Saturday, December 20, 2014

Grass and Moral Responsibility

Sheri Tepper's Grass is a rabbit-hole entry into rich moral questions: Do good people have a moral responsibility to act to prevent evil actions by others? And even deeper: Can that action include killing the evil actor to prevent the evil action? Deeper still: Is there an objective measure for good and evil? 

By the time you know who (or what) characters the protagonist in Grass finds good, you're already well into Wonderland. 

As with all of Tepper's novels, there is also a frontal attack on a recurring question (in case you don't have philosophical indigestion already): What is a worthwhile life? Can it be deferred for "heaven"? Can it be lived without the non-human other? 

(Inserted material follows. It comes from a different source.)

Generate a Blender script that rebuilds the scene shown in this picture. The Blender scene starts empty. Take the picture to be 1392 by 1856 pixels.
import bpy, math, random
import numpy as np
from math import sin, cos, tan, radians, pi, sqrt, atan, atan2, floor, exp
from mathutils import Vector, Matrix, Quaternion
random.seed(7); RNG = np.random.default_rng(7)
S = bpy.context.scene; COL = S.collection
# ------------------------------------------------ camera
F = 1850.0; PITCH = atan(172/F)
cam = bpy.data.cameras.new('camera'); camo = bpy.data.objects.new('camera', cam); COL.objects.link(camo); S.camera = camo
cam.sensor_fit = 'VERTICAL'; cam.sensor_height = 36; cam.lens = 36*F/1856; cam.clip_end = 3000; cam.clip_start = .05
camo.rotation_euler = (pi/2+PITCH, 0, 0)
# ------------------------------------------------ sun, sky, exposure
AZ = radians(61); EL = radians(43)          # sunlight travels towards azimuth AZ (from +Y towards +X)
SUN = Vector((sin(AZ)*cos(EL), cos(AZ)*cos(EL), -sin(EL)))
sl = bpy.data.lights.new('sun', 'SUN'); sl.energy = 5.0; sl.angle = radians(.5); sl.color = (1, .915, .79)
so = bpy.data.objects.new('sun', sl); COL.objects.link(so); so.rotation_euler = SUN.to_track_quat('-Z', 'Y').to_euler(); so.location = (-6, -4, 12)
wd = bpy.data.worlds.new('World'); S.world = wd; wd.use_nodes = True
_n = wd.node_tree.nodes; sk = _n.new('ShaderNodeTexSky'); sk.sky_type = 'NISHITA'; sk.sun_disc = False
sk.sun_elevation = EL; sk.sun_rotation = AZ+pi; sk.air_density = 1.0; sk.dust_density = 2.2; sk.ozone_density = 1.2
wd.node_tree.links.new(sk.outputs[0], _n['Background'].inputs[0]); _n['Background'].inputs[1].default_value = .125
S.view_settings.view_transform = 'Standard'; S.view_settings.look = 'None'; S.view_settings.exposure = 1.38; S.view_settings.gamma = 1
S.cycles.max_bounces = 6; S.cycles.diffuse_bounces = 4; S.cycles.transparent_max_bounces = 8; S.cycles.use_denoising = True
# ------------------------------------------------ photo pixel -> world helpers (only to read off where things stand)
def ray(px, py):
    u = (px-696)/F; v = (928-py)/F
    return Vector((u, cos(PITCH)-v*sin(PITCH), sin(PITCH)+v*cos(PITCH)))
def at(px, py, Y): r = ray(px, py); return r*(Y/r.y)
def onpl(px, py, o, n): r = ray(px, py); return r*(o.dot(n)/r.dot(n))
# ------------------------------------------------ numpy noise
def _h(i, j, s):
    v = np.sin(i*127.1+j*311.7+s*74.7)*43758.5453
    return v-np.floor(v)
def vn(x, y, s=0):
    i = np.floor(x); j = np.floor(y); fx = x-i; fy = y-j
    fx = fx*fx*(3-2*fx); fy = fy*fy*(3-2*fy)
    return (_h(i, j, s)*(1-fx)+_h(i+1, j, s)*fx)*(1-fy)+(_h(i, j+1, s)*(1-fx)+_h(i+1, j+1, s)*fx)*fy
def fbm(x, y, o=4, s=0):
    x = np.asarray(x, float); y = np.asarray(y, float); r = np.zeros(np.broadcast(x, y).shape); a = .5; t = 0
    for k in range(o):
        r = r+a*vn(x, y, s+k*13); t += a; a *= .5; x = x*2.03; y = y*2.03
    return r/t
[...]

Marjorie Westriding is a "small being" faced with these questions on the planet Grass, where every plant is a variant of grass, and an evil intelligence lurks in the forest of blades. Her Catholic family and the prevalent humanist religion are both under attack by a widespread plague that has struck mankind everywhere—except on Grass. The monoculture of grass echoes the monoculture of humankind, which has reduced most other species of animals to a sterile gene-sample library. Will Marjorie solve the problem and find the answer to the deeper questions? Will she choose to act? 

I always feel as if this is the first Tepper novel I read (actually it was After Long Silence, sadly, not available for Kindle), because it was the first that resonated with my life. The day I opened the book the first time, Iraq invaded Kuwait. Marjorie's dilemma was being played out on the Gulf sands. When the US decided to go into Afghanistan, I reread Grass, and the resonance was still there. 


And as we choose today how we will deal with enemies foreign and domestic, the core questions Tepper raises in this novel continue to resonate. We must oppose evil in the world, and we must do it without embracing evil. Otherwise...

Well, all flesh is grass, and there will come a reaping.